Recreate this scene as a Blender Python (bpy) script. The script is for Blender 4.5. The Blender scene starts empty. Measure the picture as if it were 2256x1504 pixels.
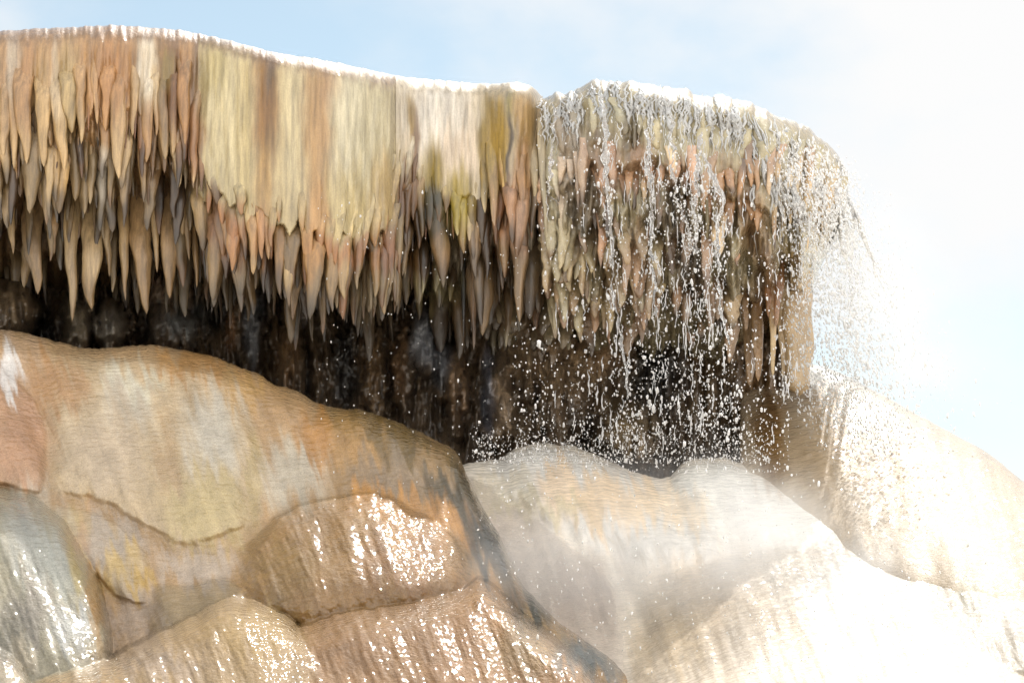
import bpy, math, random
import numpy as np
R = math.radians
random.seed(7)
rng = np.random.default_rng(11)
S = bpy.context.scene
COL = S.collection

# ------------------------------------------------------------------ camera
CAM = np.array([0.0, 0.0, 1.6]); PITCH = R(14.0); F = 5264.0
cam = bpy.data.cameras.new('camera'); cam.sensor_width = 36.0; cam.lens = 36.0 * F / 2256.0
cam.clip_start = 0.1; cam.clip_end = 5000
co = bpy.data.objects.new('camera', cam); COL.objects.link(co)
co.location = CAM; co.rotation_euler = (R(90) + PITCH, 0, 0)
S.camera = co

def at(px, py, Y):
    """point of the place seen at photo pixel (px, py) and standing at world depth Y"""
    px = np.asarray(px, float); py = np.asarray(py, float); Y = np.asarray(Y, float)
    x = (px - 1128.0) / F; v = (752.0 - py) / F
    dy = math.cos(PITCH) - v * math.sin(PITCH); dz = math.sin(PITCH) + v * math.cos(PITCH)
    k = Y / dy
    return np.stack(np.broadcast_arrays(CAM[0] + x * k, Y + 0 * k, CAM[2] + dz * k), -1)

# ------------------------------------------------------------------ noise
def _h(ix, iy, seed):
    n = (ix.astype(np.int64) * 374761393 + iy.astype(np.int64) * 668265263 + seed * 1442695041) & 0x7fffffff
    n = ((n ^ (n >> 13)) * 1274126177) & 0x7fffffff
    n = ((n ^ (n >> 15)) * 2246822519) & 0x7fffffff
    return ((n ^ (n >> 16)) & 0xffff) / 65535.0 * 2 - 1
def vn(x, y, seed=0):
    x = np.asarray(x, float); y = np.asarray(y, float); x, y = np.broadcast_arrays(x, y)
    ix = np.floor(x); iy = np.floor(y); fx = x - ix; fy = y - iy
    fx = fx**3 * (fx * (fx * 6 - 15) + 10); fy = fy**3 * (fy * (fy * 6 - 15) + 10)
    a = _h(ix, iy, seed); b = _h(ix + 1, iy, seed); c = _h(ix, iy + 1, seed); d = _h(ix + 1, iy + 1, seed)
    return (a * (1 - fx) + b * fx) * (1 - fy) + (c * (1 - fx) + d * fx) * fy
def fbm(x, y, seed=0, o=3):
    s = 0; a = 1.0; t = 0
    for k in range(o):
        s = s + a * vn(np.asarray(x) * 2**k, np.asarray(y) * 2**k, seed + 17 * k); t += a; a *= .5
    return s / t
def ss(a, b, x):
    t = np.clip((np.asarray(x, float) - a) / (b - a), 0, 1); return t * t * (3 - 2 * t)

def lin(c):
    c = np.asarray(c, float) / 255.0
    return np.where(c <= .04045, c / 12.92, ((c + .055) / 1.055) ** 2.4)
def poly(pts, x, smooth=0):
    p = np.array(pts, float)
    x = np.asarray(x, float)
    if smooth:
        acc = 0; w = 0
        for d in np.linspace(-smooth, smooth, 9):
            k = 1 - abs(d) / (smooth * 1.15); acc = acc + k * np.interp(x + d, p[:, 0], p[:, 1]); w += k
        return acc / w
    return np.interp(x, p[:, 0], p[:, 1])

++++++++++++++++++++

— What is being asked —
Print the listing above in full, exactly as written. Omit any pictures.

— Response to this exercise —
Recreate this scene as a Blender Python (bpy) script. The script is for Blender 4.5. The Blender scene starts empty. Measure the picture as if it were 2256x1504 pixels.
import bpy, math, random
import numpy as np
R = math.radians
random.seed(7)
rng = np.random.default_rng(11)
S = bpy.context.scene
COL = S.collection

# ------------------------------------------------------------------ camera
CAM = np.array([0.0, 0.0, 1.6]); PITCH = R(14.0); F = 5264.0
cam = bpy.data.cameras.new('camera'); cam.sensor_width = 36.0; cam.lens = 36.0 * F / 2256.0
cam.clip_start = 0.1; cam.clip_end = 5000
co = bpy.data.objects.new('camera', cam); COL.objects.link(co)
co.location = CAM; co.rotation_euler = (R(90) + PITCH, 0, 0)
S.camera = co

def at(px, py, Y):
    """point of the place seen at photo pixel (px, py) and standing at world depth Y"""
    px = np.asarray(px, float); py = np.asarray(py, float); Y = np.asarray(Y, float)
    x = (px - 1128.0) / F; v = (752.0 - py) / F
    dy = math.cos(PITCH) - v * math.sin(PITCH); dz = math.sin(PITCH) + v * math.cos(PITCH)
    k = Y / dy
    return np.stack(np.broadcast_arrays(CAM[0] + x * k, Y + 0 * k, CAM[2] + dz * k), -1)

# ------------------------------------------------------------------ noise
def _h(ix, iy, seed):
    n = (ix.astype(np.int64) * 374761393 + iy.astype(np.int64) * 668265263 + seed * 1442695041) & 0x7fffffff
    n = ((n ^ (n >> 13)) * 1274126177) & 0x7fffffff
    n = ((n ^ (n >> 15)) * 2246822519) & 0x7fffffff
    return ((n ^ (n >> 16)) & 0xffff) / 65535.0 * 2 - 1
def vn(x, y, seed=0):
    x = np.asarray(x, float); y = np.asarray(y, float); x, y = np.broadcast_arrays(x, y)
    ix = np.floor(x); iy = np.floor(y); fx = x - ix; fy = y - iy
    fx = fx**3 * (fx * (fx * 6 - 15) + 10); fy = fy**3 * (fy * (fy * 6 - 15) + 10)
    a = _h(ix, iy, seed); b = _h(ix + 1, iy, seed); c = _h(ix, iy + 1, seed); d = _h(ix + 1, iy + 1, seed)
    return (a * (1 - fx) + b * fx) * (1 - fy) + (c * (1 - fx) + d * fx) * fy
def fbm(x, y, seed=0, o=3):
    s = 0; a = 1.0; t = 0
    for k in range(o):
        s = s + a * vn(np.asarray(x) * 2**k, np.asarray(y) * 2**k, seed + 17 * k); t += a; a *= .5
    return s / t
def ss(a, b, x):
    t = np.clip((np.asarray(x, float) - a) / (b - a), 0, 1); return t * t * (3 - 2 * t)

def lin(c):
    c = np.asarray(c, float) / 255.0
    return np.where(c <= .04045, c / 12.92, ((c + .055) / 1.055) ** 2.4)
def poly(pts, x, smooth=0):
    p = np.array(pts, float)
    x = np.asarray(x, float)
    if smooth:
        acc = 0; w = 0
        for d in np.linspace(-smooth, smooth, 9):
            k = 1 - abs(d) / (smooth * 1.15); acc = acc + k * np.interp(x + d, p[:, 0], p[:, 1]); w += k
        return acc / w
    return np.interp(x, p[:, 0], p[:, 1])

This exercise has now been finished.